Photo: Wikimedia Commons

The locals refer to the homes as bolwoningen, which is translated as “ball houses”. In 1968, the Dutch government was providing a grant for residential developments that were innovative. Dries Kreijkamp is a Dutch artist who built those homes in 1984, which was also when the grant was discontinued.

The concrete homes are not painted, and they appear somewhat industrial. The predecessor to these homes are much older than the 1980s since they are designed after African clay huts and Inuit igloos.

Photo: Wikimedia Commons

Uncube Magazine once interviewed Kreijkam, who explained: “The globe-shape is totally self-evident. It’s the most organic and natural shape possible.” He went on to talk about how that shape uses the smallest surface area possible, so you need less material to create it. He refers to it as “space-saving, very ecological, and nearly maintenance free.”
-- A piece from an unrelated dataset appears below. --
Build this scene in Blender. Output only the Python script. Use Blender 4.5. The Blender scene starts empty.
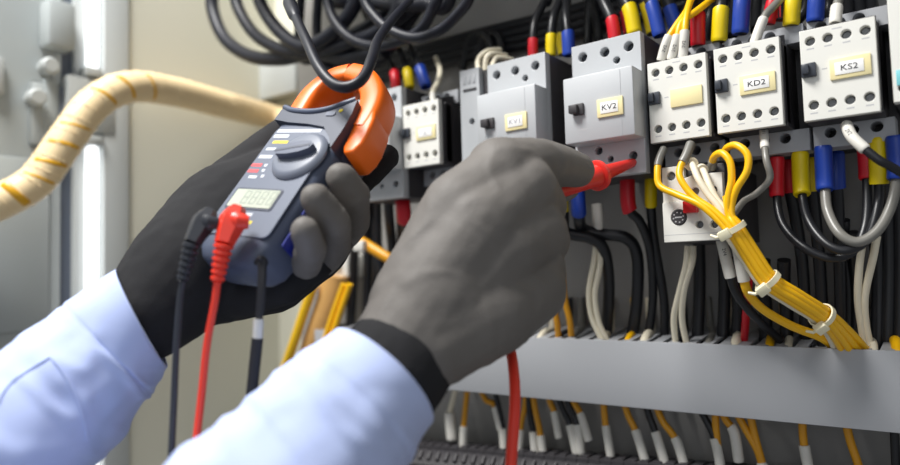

Each of the 50 homes sits on top of a cylinder that includes storage space, a front door, and a staircase that goes up into the ball. There is a bedroom, bathroom, living room, and kitchen, along with skylights and windows. Although the homes are only 592 ft.², the extra lighting gives the impression that they are larger.

Photo: Wikimedia Commons

Kreijkamp continued to work on innovating bolwoningen blueprints until he died in 2014. Variations on the original design began using a lightweight polyester and were designed to take advantage of wind and solar energy. The original bolwoningen in Den Bosch continue to be loved by those who live there. Even though the idea never gained mass appeal, the longevity of these homes speaks for itself.